Police, who had originally put the number of dead in the Kanungu fire at 530, later revised it downward to 330. More than 800 died in all, they say, but there is no accurate count. Other researchers say as many as 1,000 perished in the fire alone.
By any account, however, the scale of the Ugandan deaths rivaled the Jonestown suicide and massacre, which killed 913 Peoples Temple members.
The Ugandan cult was founded in the early 1990s by renegade Roman Catholics led by Joseph Kibwetere, defrocked priest Dominic Kataribaabo and a businesswoman named Cledonia Mwerinde. The trio told their followers to sell all their belongings and wait for the end of the world, which they first predicted would come on Dec. 31, 1999, then sometime in 2000.
Police issued arrest warrants for the three cult leaders and three others suspected of involvement in the deaths. But all remain at large, and a commission of inquiry set up to investigate the cult and the deaths has yet to open because officials say there is no money to pay commission members.
Government spokesman and information minister Basogo Nsadhu last week denied accusations that the government of President Yoweri Museveni was ignoring the probe and insisted that funds were being sought to begin the investigation.
"The matter of funds is being handled by Parliament, and I can assure you that everything will be in the open when the commission does its work," Nsadhu said. "So there is no case of government not being interested."
Researchers from the Department of Religious Studies at Kampala's Makerere University warn that failure to get at the root cause of the cult and to draw up legislation against extremist religious groups will result in more cults and deaths.
"Nobody believes that government has no money for the inquiry," said researcher Chris Tuhuirwe, who is working on a doctorate on the cult phenomenon in the East African nation.
In "The Kanungu Cult Saga: Suicide, Murder or Salvation?" Tuhuirwe and several colleagues list the names of 597 people who died in the Kanungu fire. They say that more than 1,000 may have perished in the blaze.
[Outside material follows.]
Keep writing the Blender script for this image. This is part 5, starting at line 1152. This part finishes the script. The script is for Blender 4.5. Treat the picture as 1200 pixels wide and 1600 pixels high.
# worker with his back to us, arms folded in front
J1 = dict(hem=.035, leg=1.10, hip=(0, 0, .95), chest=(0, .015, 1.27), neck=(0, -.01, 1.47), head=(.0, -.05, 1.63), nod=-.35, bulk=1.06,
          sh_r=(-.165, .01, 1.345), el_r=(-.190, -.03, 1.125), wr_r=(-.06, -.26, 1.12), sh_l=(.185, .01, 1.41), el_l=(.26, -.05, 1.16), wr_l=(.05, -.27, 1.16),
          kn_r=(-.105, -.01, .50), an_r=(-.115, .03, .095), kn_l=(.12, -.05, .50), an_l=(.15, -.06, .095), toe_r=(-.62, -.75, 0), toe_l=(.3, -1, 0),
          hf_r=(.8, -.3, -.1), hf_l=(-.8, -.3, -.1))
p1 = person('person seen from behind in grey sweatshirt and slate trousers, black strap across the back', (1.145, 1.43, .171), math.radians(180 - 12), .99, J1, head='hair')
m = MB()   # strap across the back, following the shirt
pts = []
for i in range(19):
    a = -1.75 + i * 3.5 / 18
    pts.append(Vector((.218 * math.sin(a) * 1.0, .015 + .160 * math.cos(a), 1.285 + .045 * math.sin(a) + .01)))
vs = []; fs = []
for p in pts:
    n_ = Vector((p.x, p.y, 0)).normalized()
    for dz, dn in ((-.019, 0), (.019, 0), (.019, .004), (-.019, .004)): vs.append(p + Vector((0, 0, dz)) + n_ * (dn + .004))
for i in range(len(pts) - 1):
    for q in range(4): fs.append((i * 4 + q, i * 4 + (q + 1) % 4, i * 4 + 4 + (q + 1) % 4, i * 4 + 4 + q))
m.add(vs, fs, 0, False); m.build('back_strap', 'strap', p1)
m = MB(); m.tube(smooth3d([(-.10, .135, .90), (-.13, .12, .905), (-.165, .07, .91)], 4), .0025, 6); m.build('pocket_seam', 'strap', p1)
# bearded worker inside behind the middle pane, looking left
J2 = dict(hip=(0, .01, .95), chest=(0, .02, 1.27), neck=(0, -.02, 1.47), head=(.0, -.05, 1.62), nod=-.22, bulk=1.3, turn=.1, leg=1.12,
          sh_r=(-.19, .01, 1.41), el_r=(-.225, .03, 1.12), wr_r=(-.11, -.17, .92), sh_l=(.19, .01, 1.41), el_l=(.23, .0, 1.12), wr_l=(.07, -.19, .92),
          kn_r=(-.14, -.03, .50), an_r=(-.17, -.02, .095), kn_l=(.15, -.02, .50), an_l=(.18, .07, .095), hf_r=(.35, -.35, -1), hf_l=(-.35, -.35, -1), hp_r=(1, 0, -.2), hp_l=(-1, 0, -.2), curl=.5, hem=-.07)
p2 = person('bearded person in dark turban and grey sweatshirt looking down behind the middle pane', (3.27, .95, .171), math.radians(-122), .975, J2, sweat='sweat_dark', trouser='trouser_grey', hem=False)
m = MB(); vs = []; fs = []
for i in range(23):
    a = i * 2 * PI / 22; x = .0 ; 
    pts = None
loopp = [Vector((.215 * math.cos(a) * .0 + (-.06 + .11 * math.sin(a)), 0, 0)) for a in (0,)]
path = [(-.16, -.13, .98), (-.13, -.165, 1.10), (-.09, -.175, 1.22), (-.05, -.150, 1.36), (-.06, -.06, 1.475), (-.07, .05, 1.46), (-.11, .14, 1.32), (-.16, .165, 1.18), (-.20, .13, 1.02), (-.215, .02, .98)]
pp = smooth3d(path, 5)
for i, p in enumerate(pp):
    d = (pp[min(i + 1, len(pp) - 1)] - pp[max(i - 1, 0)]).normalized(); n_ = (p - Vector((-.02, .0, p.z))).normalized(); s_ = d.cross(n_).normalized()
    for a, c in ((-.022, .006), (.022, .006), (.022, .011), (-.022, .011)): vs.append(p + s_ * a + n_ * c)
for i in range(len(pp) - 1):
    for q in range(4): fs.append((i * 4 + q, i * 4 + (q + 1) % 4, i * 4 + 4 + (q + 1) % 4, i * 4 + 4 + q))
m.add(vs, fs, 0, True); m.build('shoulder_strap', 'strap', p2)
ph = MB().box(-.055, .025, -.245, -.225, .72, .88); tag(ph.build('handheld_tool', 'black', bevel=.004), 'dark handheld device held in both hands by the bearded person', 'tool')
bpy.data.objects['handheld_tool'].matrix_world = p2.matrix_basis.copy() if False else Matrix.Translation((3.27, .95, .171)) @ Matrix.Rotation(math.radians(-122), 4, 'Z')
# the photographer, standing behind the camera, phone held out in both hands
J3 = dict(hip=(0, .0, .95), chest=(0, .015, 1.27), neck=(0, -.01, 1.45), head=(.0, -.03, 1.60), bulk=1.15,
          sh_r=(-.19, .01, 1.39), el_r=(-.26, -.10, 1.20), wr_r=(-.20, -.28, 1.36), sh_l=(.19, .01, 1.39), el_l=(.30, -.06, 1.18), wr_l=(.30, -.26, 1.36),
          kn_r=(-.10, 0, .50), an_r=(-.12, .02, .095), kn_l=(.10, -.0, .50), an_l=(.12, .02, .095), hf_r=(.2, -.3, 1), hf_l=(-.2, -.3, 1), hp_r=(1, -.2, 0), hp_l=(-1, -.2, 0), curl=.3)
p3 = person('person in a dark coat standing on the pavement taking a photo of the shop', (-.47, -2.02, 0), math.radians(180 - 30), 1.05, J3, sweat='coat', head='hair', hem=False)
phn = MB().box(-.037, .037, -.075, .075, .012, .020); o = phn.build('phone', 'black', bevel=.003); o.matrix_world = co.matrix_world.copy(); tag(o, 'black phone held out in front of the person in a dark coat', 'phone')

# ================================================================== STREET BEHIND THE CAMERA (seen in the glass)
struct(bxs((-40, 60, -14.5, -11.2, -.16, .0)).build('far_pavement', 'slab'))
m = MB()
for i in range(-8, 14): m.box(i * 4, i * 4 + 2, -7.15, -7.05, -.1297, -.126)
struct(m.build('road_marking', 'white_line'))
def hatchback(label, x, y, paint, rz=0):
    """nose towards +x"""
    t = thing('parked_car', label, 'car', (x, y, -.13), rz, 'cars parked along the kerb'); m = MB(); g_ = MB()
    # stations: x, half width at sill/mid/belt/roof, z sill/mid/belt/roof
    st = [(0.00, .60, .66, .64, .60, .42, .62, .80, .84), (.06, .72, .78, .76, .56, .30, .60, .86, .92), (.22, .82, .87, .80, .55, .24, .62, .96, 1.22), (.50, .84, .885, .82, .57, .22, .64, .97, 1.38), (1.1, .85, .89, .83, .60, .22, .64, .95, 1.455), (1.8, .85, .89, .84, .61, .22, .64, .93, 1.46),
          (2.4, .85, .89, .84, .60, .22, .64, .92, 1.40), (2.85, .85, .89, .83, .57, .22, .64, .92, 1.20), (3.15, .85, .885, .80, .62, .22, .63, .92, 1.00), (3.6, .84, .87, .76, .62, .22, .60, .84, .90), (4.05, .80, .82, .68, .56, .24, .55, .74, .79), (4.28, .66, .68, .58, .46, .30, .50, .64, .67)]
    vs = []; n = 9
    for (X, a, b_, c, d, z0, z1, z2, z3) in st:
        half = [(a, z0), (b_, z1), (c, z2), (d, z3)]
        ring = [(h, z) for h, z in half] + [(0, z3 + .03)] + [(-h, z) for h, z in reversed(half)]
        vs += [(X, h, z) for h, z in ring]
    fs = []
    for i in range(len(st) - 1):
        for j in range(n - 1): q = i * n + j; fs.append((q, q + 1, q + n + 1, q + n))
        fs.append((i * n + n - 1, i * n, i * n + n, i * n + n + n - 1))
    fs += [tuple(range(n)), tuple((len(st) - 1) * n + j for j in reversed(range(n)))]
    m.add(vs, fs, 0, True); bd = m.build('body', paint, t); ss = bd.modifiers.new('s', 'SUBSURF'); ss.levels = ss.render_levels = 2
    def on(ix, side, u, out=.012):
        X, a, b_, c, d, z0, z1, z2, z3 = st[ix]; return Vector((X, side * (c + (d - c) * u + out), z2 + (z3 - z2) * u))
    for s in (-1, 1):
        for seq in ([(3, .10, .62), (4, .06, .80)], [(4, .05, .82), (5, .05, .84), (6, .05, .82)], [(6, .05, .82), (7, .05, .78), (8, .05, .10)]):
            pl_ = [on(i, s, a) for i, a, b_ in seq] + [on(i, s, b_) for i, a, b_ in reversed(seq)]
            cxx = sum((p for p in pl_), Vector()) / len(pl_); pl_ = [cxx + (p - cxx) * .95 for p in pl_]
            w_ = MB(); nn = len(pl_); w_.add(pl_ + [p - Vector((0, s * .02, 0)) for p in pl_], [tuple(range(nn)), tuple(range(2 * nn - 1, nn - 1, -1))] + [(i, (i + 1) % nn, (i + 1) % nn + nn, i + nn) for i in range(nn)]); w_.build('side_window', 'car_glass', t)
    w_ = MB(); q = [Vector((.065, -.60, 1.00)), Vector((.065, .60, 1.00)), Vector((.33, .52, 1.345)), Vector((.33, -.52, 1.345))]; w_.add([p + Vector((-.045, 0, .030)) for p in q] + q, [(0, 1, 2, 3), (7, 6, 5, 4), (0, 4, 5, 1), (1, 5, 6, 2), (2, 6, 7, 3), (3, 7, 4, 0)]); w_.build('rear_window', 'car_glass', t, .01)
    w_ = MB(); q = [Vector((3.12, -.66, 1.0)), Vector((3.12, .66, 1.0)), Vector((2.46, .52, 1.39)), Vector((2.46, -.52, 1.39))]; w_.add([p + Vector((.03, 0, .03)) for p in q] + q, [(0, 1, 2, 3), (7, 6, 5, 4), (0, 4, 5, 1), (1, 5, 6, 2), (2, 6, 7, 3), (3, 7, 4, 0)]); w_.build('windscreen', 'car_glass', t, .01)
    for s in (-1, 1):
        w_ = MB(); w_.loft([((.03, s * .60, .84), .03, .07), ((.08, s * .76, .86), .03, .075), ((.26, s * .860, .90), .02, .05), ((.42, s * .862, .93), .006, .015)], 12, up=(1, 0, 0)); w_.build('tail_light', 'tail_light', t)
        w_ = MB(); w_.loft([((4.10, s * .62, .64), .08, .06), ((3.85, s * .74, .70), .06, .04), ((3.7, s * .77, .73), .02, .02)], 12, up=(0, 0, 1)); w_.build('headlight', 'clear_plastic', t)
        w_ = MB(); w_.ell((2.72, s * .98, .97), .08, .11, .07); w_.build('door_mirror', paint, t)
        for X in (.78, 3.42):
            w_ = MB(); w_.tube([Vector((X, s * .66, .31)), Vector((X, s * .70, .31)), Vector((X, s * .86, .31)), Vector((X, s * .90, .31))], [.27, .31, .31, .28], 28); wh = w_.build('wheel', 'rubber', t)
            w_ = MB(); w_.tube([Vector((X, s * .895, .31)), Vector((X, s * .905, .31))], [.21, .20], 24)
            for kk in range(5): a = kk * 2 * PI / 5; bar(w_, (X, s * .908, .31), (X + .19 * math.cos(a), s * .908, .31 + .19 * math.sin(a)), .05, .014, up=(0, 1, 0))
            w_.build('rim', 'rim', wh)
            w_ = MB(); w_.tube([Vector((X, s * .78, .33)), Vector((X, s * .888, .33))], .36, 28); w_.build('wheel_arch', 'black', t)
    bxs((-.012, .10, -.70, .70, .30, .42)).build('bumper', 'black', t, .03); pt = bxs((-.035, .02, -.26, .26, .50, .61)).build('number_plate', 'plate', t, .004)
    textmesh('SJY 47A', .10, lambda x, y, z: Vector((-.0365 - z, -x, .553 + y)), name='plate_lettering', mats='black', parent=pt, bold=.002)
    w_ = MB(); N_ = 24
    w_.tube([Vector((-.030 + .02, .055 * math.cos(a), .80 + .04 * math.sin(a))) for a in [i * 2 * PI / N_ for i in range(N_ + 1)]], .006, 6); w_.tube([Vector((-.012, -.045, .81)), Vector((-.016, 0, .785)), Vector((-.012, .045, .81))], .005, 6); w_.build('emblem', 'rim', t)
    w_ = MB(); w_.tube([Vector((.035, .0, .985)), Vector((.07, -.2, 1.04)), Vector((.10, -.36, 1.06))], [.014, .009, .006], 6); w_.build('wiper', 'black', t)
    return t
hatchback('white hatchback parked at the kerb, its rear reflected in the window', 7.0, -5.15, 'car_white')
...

Police spokesman Asuman Mugenyi acknowledged that officials do not have a precise death toll "because we did not go deep to check the exact numbers. Some suspected mass graves were left out. But the number was no less than 800."
Tuhuirwe's book details the life of hard labor, silence and isolation the cult members led while their leaders lived in relative luxury.
"It is unbelievable that the deaths of so many people are left uninvestigated," Tuhuirwe said. "Failure to investigate this problem could result in the emergence of more cults."